The experience was so traumatic and bizarre for him that Moench suffered extreme writer’s block for many years, and was constantly plagued by the idea that what he wrote might actually come true for reasons he could not fathom, that he was somehow cursed with this. There is also the odd tale of comic artist Dave McKean, who also worked Alan Moore’s Hellblazer series and also on Neil Gaiman’s Sandman series of comics as well. McKean once related an experience that he had while on his way to the Comic Con in San Diego, when a girl that looked just like the Sandman character “Death” walked off a plane and went past him after someone had apparently died on the plane as they were waiting for take-off. She apparently looked exactly like in the comics and vanished into thin air.

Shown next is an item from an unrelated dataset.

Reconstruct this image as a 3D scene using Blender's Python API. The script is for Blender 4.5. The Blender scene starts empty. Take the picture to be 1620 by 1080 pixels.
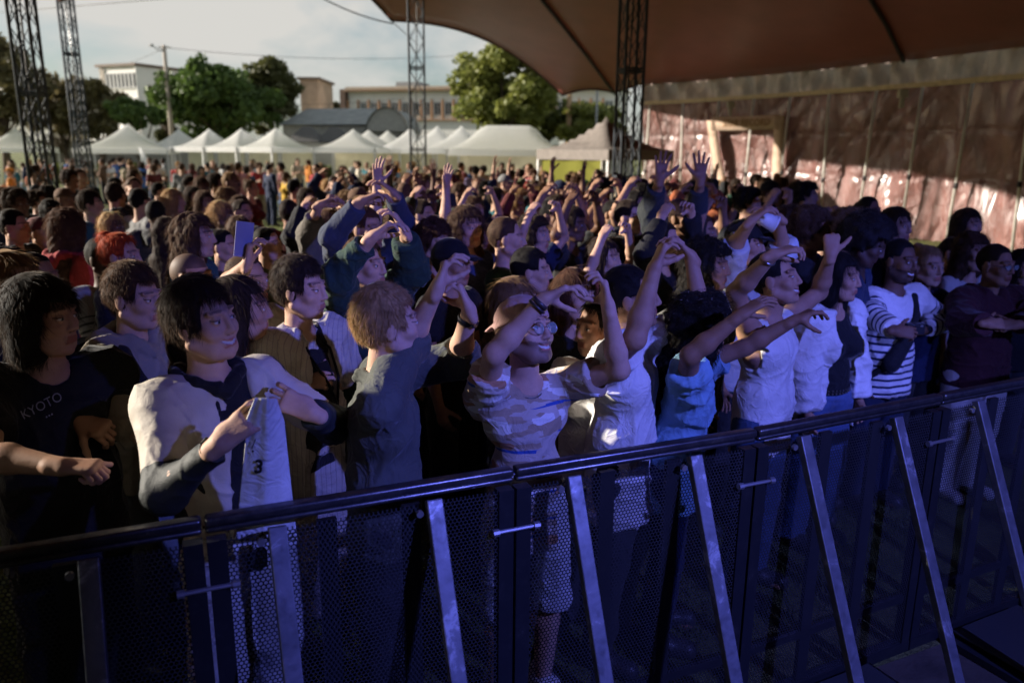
import bpy, math, random, time
import numpy as np
from mathutils import Vector, Matrix
from mathutils.bvhtree import BVHTree
T0 = time.time()
random.seed(7); RNG = np.random.default_rng(7)
f4 = np.float32
def A(*v): return np.array(v, dtype=float)
def nrm(v):
    v = np.asarray(v, float); return v / max(1e-9, np.linalg.norm(v))
sc = bpy.context.scene
COL = sc.collection
# ------------------------------------------------------------ camera geometry (photo frame 1620 x 1080)
FPX = 1238.0; PITCH = math.radians(13.5); ROLL = math.radians(0.55); CAMZ = 2.15
CAMP = A(0, 0, CAMZ)
cF = A(0, math.cos(PITCH), -math.sin(PITCH)); R0 = A(1, 0, 0); U0 = A(0, math.sin(PITCH), math.cos(PITCH))
cR = R0*math.cos(ROLL) + U0*math.sin(ROLL); cU = U0*math.cos(ROLL) - R0*math.sin(ROLL)
def ray(px, py): return cF + cR*((px-810)/FPX) - cU*((py-540)/FPX)
def atY(px, py, Y):
    d = ray(px, py); return CAMP + d*(Y/d[1])
def atZ(px, py, z):
    d = ray(px, py); return CAMP + d*((z-CAMZ)/d[2])
def proj(p):
    q = np.asarray(p, float) - CAMP; w = q@cF
    return 810 + FPX*(q@cR)/w, 540 - FPX*(q@cU)/w
def pxvec(dx, dy, dz=0.0): return nrm(cR*dx - cU*dy + cF*dz)   # dx right, dy DOWN in the picture, dz away
# ------------------------------------------------------------ tagging
LABELS = {}
def tag(o, label, cat, group=None, kind=None):
    if label: o['label'] = label
    if cat: o['category'] = cat
    if group: o['group'] = group
    if kind: o['kind'] = kind
    if label: LABELS.setdefault(label, []).append(o.name)
    return o
def empty(name, loc, rz=0.0):
    o = bpy.data.objects.new(name, None); o.empty_display_size = 0.1
    COL.objects.link(o); o.location = loc; o.rotation_euler = (0, 0, rz); return o
def link(name, me, parent=None, mat=None, loc=None):
    o = bpy.data.objects.new(name, me); COL.objects.link(o)
    if parent is not None: o.parent = parent
    if loc is not None: o.location = loc
    if mat is not None:
        if len(me.materials) == 0: me.materials.append(mat)
        if me.materials[0] != mat:
            o.material_slots[0].link = 'OBJECT'; o.material_slots[0].material = mat
    return o
def mesh(name, V, Q=None, T=None, smooth=True, attrs=None, mat=None):
    """fast mesh from numpy verts, quads, tris"""
    me = bpy.data.meshes.new(name)
    V = np.asarray(V, f4); nv = len(V)
    Q = np.zeros((0, 4), np.int32) if Q is None or len(Q) == 0 else np.asarray(Q, np.int32)
    T = np.zeros((0, 3), np.int32) if T is None or len(T) == 0 else np.asarray(T, np.int32)
    me.vertices.add(nv); me.vertices.foreach_set('co', V.ravel())
    loops = np.concatenate([Q.ravel(), T.ravel()]).astype(np.int32)
    me.loops.add(len(loops)); me.loops.foreach_set('vertex_index', loops)
    n = len(Q) + len(T)
    st = np.concatenate([np.arange(len(Q))*4, len(Q)*4 + np.arange(len(T))*3]).astype(np.int32)
    me.polygons.add(n); me.polygons.foreach_set('loop_start', st)
    me.polygons.foreach_set('use_smooth', np.full(n, smooth, bool))
    me.update(calc_edges=True)
    if attrs:
        for k, v in attrs.items():
            a = me.attributes.new(k, 'FLOAT', 'POINT'); a.data.foreach_set('value', np.asarray(v, f4).ravel())
    if mat is not None: me.materials.append(mat)
    return me
class MB:
    """collects simple pieces into one mesh"""
    def __init__(s): s.V = []; s.Q = []; s.T = []; s.n = 0
    def add(s, V, Q=None, T=None):
        s.V.append(np.asarray(V, float))
        if Q is not None and len(Q): s.Q.append(np.asarray(Q, int)+s.n)
        if T is not None and len(T): s.T.append(np.asarray(T, int)+s.n)
        s.n += len(V)
    def box(s, c, size, R=None):
        h = np.array(size, float)/2
        V = np.array([[x, y, z] for x in (-1, 1) for y in (-1, 1) for z in (-1, 1)], float)*h
        if R is not None: V = V@np.asarray(R)
        s.add(V+np.asarray(c, float), [[0,1,3,2],[4,6,7,5],[0,4,5,1],[2,3,7,6],[0,2,6,4],[1,5,7,3]])
    def bar(s, a, b, w, t, up=(0, 0, 1)):
        """box bar from a to b; w across, t along 'up'"""
        a = np.asarray(a, float); b = np.asarray(b, float); d = b-a; L = np.linalg.norm(d); d = d/L
        x = np.cross(d, up)
        if np.linalg.norm(x) < 1e-4: x = np.cross(d, (0, 1, 0.01))
        x = nrm(x); y = np.cross(x, d)
        s.box((a+b)/2, (L, w, t), np.array([d, x, y]))
    def tube(s, pts, r, n=8, cap=True):
        pts = np.asarray(pts, float); m = len(pts)
        r = np.full(m, r, float) if np.isscalar(r) else np.asarray(r, float)
        tg = np.gradient(pts, axis=0); tg /= np.maximum(1e-9, np.linalg.norm(tg, axis=1))[:, None]
        x = np.cross(tg[0], (0, 0, 1)); x = nrm(x) if np.linalg.norm(x) > 1e-3 else A(1, 0, 0)
        V = []
        for i in range(m):
            x = nrm(x-tg[i]*(x@tg[i])); y = np.cross(tg[i], x)
            a = np.arange(n)*2*math.pi/n
            V.append(pts[i]+r[i]*(np.cos(a)[:, None]*x+np.sin(a)[:, None]*y))
        Q = [[i*n+j, i*n+(j+1) % n, (i+1)*n+(j+1) % n, (i+1)*n+j] for i in range(m-1) for j in range(n)]
        T = []
        V = np.concatenate(V)
        if cap:
            V = np.concatenate([V, pts[:1], pts[-1:]]); c0 = m*n; c1 = c0+1
            T = [[c0, (j+1) % n, j] for j in range(n)]+[[c1, (m-1)*n+j, (m-1)*n+(j+1) % n] for j in range(n)]
        s.add(V, Q, T)
    def grid(s, P):
        P = np.asarray(P, float); a, b = P.shape[:2]
        Q = [[i*b+j, i*b+j+1, (i+1)*b+j+1, (i+1)*b+j] for i in range(a-1) for j in range(b-1)]
        s.add(P.reshape(-1, 3), Q)
    def poly(s, pts):
        pts = np.asarray(pts, float); n = len(pts)
        s.add(pts, T=[[0, i, i+1] for i in range(1, n-1)])
    def lathe(s, prof, c, n=16, axis=None):
        """prof [(r,z)...] about z at c"""
        a = np.arange(n)*2*math.pi/n
        V = np.array([[r*math.cos(t), r*math.sin(t), z] for r, z in prof for t in a])
        if axis is not None: V = V@np.asarray(axis)
        Q = [[i*n+j, i*n+(j+1) % n, (i+1)*n+(j+1) % n, (i+1)*n+j] for i in range(len(prof)-1) for j in range(n)]
        s.add(V+np.asarray(c, float), Q)
    def me(s, name, smooth=False, mat=None, attrs=None):
        V = np.concatenate(s.V); Q = np.concatenate(s.Q) if s.Q else None; T = np.concatenate(s.T) if s.T else None
        return mesh(name, V, Q, T, smooth, attrs, mat)
    def build(s, name, mat, parent=None, smooth=False, loc=None):
        return link(name, s.me(name, smooth, mat), parent, None, loc)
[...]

Writers often have an air of mystery about them, but these cases really stand out as being rather bizarre indeed, and just as weird as anything conjured up in their worlds of fiction. What is it that happened to these creative people, and what does it all mean? Was this even real at all, or just the effects of their considerable imaginations seeping in to the real world to torment them? We will never know, but they most certainly serve to feed debate and the imagination.